How to build savings with a CD ladder
Certificates of deposit (CDs) are a great way to park your savings and earn better interest than you would with a savings account. The longer the term on your CD, generally the better the interest rate – a 60-month CD will likely pay better interest than a 6-month CD. The drawback is that you can’t withdraw your principal (the amount you initially invested) prior to maturity without paying a fee.
That’s where the CD ladder comes in. A CD ladder leverages the best features of a CD (interest rate and safety) while mitigating the restrictions on withdrawing the funds.

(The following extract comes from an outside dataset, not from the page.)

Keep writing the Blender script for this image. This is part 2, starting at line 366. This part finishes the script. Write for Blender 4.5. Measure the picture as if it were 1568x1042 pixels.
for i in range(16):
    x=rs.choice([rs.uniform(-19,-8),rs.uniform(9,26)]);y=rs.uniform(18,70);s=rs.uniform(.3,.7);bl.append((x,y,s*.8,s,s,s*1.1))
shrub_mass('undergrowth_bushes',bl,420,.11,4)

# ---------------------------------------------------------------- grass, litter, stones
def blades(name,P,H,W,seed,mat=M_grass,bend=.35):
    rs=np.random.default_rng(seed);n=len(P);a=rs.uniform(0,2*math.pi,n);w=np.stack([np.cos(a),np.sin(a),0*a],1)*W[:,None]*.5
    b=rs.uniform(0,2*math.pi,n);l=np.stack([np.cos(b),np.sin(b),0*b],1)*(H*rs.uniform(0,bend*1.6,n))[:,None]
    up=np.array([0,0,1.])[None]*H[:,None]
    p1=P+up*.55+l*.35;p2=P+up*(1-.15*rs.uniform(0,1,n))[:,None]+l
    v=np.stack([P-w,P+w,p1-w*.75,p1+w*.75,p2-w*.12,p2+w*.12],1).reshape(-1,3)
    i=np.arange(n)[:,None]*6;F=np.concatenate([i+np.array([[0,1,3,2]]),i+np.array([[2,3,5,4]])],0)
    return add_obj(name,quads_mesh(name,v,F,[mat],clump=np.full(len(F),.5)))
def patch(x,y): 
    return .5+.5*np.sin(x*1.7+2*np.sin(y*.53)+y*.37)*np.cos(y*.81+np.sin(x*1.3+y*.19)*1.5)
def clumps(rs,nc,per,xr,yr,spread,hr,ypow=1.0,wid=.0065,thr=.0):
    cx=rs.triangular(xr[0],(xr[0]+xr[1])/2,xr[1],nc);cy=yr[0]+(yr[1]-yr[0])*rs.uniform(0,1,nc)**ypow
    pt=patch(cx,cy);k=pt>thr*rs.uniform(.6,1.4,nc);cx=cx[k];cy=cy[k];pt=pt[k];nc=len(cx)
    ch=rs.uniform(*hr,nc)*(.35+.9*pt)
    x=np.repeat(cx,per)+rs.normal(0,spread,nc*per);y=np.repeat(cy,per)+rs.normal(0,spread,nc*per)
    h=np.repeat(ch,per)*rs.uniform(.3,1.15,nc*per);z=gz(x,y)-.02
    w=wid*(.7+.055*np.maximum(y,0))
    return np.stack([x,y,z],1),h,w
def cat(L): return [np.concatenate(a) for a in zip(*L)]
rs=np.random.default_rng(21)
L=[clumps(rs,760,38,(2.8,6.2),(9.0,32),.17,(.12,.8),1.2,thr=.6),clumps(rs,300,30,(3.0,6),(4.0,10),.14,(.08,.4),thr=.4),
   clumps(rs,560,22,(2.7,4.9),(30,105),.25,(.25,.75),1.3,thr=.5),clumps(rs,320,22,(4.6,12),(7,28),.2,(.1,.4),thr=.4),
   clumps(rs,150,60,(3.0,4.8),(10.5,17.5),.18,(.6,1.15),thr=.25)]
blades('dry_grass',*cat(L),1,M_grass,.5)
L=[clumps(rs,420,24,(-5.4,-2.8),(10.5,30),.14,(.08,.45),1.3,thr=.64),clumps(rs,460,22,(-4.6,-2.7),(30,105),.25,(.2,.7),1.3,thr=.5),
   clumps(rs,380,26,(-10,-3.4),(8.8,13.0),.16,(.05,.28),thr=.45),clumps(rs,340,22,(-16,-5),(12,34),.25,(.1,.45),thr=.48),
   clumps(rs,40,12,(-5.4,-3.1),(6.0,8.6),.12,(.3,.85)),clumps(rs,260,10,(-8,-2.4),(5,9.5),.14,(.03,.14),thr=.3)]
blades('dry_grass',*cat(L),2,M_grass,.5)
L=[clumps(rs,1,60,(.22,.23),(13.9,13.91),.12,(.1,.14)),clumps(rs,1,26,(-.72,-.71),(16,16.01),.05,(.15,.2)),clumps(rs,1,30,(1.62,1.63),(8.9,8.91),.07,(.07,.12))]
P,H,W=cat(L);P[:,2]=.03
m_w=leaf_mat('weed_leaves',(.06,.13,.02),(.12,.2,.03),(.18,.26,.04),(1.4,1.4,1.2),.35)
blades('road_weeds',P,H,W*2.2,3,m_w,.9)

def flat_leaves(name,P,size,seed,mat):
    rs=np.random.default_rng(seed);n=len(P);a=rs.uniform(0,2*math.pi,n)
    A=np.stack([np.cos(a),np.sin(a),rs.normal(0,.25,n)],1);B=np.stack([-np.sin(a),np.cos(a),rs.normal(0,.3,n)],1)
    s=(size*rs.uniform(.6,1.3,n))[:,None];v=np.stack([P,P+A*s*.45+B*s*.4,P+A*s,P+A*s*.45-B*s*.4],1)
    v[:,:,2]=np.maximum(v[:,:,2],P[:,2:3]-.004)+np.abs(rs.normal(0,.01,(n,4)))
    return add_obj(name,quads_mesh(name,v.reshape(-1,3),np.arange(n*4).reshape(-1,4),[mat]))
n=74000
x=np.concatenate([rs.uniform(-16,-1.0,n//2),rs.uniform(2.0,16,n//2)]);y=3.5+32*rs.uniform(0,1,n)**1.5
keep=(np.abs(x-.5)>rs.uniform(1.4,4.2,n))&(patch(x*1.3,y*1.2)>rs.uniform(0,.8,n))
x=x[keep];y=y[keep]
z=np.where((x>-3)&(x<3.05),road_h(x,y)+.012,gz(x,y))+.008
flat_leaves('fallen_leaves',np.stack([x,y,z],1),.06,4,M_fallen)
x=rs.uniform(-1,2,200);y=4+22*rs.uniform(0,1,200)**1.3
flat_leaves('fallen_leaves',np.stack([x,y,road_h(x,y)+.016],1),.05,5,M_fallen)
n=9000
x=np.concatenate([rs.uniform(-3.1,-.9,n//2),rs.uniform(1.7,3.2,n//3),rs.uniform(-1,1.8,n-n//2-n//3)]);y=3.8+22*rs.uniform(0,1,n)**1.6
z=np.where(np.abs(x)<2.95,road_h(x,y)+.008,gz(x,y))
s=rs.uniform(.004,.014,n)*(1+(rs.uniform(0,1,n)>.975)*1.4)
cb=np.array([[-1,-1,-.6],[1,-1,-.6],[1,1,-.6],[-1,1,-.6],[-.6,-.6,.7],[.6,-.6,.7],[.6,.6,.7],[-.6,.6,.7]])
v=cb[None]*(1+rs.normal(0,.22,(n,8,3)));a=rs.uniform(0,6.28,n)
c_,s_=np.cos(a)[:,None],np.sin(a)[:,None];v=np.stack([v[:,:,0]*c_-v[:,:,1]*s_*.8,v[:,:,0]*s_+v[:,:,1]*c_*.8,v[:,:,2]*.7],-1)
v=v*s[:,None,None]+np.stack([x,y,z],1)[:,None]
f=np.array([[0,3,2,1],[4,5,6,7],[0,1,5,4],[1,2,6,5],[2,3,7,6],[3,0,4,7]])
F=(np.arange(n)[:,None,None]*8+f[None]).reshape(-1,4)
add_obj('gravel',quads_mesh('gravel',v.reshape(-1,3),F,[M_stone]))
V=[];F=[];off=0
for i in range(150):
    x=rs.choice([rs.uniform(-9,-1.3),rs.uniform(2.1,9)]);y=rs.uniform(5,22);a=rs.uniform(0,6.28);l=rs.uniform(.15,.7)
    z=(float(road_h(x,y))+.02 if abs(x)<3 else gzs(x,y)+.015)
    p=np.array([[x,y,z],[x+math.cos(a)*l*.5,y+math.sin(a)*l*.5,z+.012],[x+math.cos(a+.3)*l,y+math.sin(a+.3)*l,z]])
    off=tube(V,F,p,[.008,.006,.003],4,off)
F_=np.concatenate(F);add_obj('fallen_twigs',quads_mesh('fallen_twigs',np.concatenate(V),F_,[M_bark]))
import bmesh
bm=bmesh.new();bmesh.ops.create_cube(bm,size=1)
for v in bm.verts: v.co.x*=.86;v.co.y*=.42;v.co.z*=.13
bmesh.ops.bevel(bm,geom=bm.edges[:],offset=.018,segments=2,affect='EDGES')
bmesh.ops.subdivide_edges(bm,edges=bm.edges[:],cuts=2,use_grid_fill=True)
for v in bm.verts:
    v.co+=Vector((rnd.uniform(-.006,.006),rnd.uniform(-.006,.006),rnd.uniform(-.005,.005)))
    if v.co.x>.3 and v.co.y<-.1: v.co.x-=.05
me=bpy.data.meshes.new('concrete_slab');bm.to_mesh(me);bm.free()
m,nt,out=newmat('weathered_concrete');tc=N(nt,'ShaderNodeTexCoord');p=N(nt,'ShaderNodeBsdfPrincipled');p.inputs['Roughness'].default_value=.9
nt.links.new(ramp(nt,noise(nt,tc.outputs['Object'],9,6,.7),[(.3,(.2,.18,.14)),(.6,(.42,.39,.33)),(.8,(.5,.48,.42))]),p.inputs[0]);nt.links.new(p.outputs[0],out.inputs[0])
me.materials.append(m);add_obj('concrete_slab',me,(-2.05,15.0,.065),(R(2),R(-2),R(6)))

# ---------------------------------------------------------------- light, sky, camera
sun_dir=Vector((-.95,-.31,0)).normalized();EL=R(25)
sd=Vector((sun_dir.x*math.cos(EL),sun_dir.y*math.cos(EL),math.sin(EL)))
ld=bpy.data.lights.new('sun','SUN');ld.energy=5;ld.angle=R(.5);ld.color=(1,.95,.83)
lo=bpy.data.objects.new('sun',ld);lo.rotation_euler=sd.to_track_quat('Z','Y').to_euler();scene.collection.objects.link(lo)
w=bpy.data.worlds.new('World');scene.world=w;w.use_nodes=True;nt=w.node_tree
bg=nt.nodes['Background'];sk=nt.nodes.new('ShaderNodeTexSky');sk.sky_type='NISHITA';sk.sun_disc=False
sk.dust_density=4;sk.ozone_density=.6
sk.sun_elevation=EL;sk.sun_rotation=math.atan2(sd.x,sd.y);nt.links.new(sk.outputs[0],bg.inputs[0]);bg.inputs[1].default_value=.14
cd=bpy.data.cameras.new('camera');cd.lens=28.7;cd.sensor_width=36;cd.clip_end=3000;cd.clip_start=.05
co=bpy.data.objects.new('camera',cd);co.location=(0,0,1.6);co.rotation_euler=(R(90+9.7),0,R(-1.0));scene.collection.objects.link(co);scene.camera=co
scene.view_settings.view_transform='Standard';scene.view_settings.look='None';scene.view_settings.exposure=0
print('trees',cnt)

You build a CD ladder by investing money into multiple certificates that mature at staggered intervals. Let’s say you have $5,000 to work with. One simple way to build a ladder is to deposit your money into five CDs with terms of varying length. As each CD reaches maturity, you can redeposit them into a new CD.
- $1,000 in a 12-month CD
- $1,000 in a 24-month CD
- $1,000 in a 36-month CD
- $1,000 in a 48-month CD
- $1,000 in a 60-month CD
At the end of the first year, when your 12-month CD matures, you reinvest that money into a new five-year CD. When the second CD matures the next year, you do the same, and so on until you have five, 60-month CDs with one maturing every year. If you don’t need the money, you can keep reinvesting into your CD ladder as the certificates mature.
If waiting a year for your CD to mature feels too long, you could create a short-term ladder by making these adjustments:
- $1,000 in a 6-month CD
- $1,000 in a 12-month CD
- $1,000 in an 18-month CD
- $1,000 in a 24-month CD
- $1,000 in a 30-month CD
When your 6-month CD matures, you reinvest that money into a new 30-month CD. When the second CD matures at 12 months, you do the same, and so on until you have five, 30-month CDs with one maturing every six months.
CDs are attractive because of their security and guaranteed returns, and saving your money in a CD or a series of CDs can be a savvy financial move. It’s one way to make your money do more for you.